Are you gonna accuse the Toronto Star of being some sort of Oriental mouth piece?

MaKina said...

I disagree with you on many points. Independent papers should be commended for not bowing to the Chinese regime. But it's too bad that mainstream media seem to be influenced by the communist power and this reflects in their reports. They seem to give ample space to Xinhua reports for example, etc.

The Jamestown Foundation explains in great detail why that is.

For instance, the Chinese people may not know that over 300 policemen were dressed as monks and started the violence. The monks were framed, like the students for Free China were framed in 1989 and like the Falun Gong were framed in 1999. That pattern is always the same one - vilify the victims to justify the killing.

That is nothing new for the Beijing dictators.

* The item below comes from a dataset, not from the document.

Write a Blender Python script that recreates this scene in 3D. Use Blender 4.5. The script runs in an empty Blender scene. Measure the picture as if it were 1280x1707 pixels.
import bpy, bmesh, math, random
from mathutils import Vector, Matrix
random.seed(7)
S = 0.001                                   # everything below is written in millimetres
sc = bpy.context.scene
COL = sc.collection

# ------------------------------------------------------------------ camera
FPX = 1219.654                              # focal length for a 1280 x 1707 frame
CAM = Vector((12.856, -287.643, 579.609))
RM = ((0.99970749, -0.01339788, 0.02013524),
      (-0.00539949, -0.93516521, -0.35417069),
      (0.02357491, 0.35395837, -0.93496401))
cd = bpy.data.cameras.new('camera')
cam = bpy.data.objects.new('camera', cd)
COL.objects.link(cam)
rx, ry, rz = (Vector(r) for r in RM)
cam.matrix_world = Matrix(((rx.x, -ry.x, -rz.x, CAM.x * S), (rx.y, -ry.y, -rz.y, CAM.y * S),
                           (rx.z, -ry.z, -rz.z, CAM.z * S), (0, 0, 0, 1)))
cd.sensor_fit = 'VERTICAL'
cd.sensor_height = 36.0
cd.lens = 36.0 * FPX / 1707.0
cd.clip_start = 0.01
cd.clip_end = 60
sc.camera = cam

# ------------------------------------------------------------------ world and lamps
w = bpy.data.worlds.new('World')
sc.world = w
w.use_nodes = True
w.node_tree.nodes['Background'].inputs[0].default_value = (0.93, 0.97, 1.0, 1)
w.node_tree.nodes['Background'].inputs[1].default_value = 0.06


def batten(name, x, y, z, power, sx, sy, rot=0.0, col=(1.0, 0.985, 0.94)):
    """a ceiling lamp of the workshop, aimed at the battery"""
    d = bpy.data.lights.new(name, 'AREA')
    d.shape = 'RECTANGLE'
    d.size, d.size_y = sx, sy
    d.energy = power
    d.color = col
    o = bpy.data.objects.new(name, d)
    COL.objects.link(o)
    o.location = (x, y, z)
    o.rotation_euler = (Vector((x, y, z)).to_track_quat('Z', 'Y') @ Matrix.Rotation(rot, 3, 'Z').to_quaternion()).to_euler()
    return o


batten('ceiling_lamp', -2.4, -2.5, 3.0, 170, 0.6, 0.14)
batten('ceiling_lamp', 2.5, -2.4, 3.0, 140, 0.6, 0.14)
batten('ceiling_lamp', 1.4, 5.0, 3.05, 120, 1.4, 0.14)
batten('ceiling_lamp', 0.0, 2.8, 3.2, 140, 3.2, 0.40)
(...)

My knowledge is that most Chinese papers cater to the Communist Party.

Powell lucas said...

After watching these slavering-jawed, wild-eyed fanatics attack people on the street who oppose their views, I have a pretty good idea of what democracy would look like under the rule of this mob.
As for boycotting the games in China: I had no plans to attend but I had placed a request for tickets to the winter games in Whistler. Since it is pretty apparent that the face of future protests, for whatever reason, will be violence and rioting, and since I have no desire to place either myself or my family in jeapordy, that request has been withdrawn. In addition, since I would hate to see any foreign visitor placed in harm's way by a mob that claims the democratic right to protest while denying it to others, I will make sure to hit every forign website and blog warning them to stay away.

MaKina said...

It sure looks like things are getting out of hand. Police brutality is real too - a reporter was hit hard over the head by a cop in Paris just the other day and that's just one example. They arrested 37 people in London. The Chinese men in blue have no business using force on protesters but they do. Staying away sounds like a good plan to me too.